Difficile pour l’héritière du Brabant, confiée au soprano clair et agile de
Martina Serafin [lire notre entretien], d’oublier ce lien « magique » avec
une mère de substitution ! On apprécie beaucoup les barytons-basses Tomasz
Konieczny (Telramund), incisif et nuancé, et Egils Silins (Héraut), d’une
saine vaillance. Seul déçoit René Pape (Heinrich), sonore mais discrètement
instable.
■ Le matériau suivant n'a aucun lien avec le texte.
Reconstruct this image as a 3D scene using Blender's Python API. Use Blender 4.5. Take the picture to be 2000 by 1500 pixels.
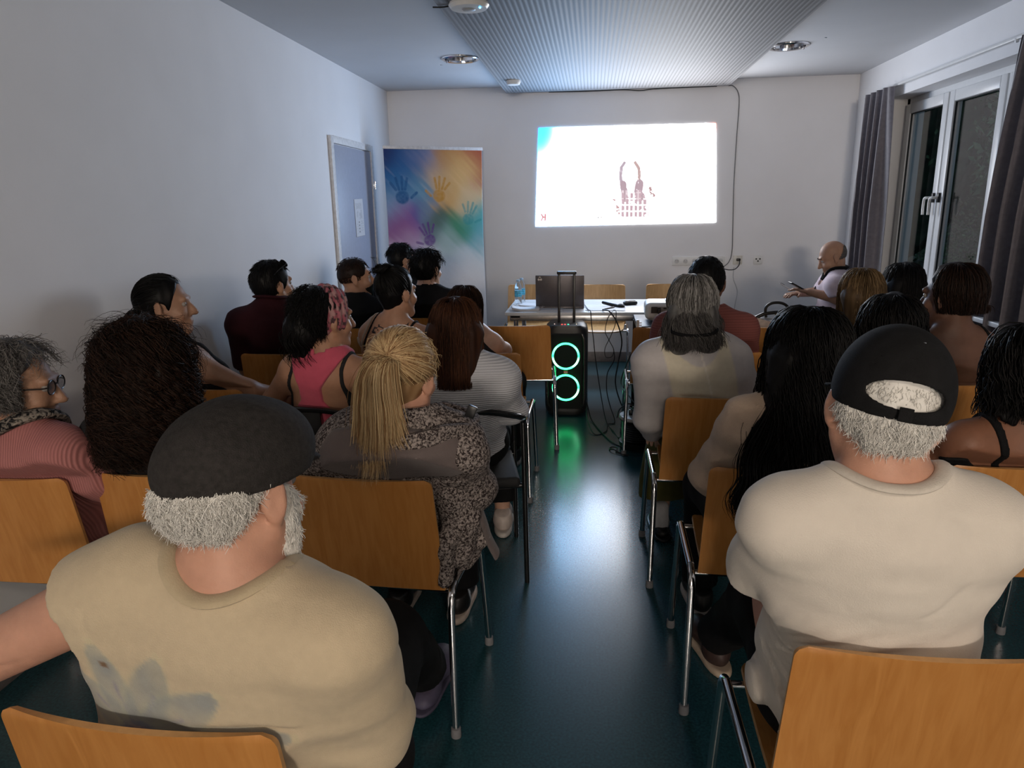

Préparé par José Luis Basso, le chœur s’avère vivace, jusqu’à la
fermeté – épaulant une double distribution jusqu’au 18 février prochain.
Sans même parler du Ring qu’il dirigeait ici même, par deux fois, entre
2010 et 2013 [lire notre chronique du 3 juin 2011], Philippe Jordan sert
avec talent Wagner dès qu’il le peut – n’a-t-il pas commencé sa saison
orchestrale avec sa musique [lire notre chronique du 15 septembre 2016] ? De
l’ouvrage créé par Liszt à Weimar en 1850, il dit : « son interprétation
doit rester impétueuse, franche et brillante ». On apprécie un prélude
aérien mais serti, l’héroïsme de l’Acte I auquel succède une tension
angoissée au II, nourrie de demi-teintes aux respirations prenantes. Enfin,
l’Acte III couronne un équilibre subtil entre moelleux et mordant.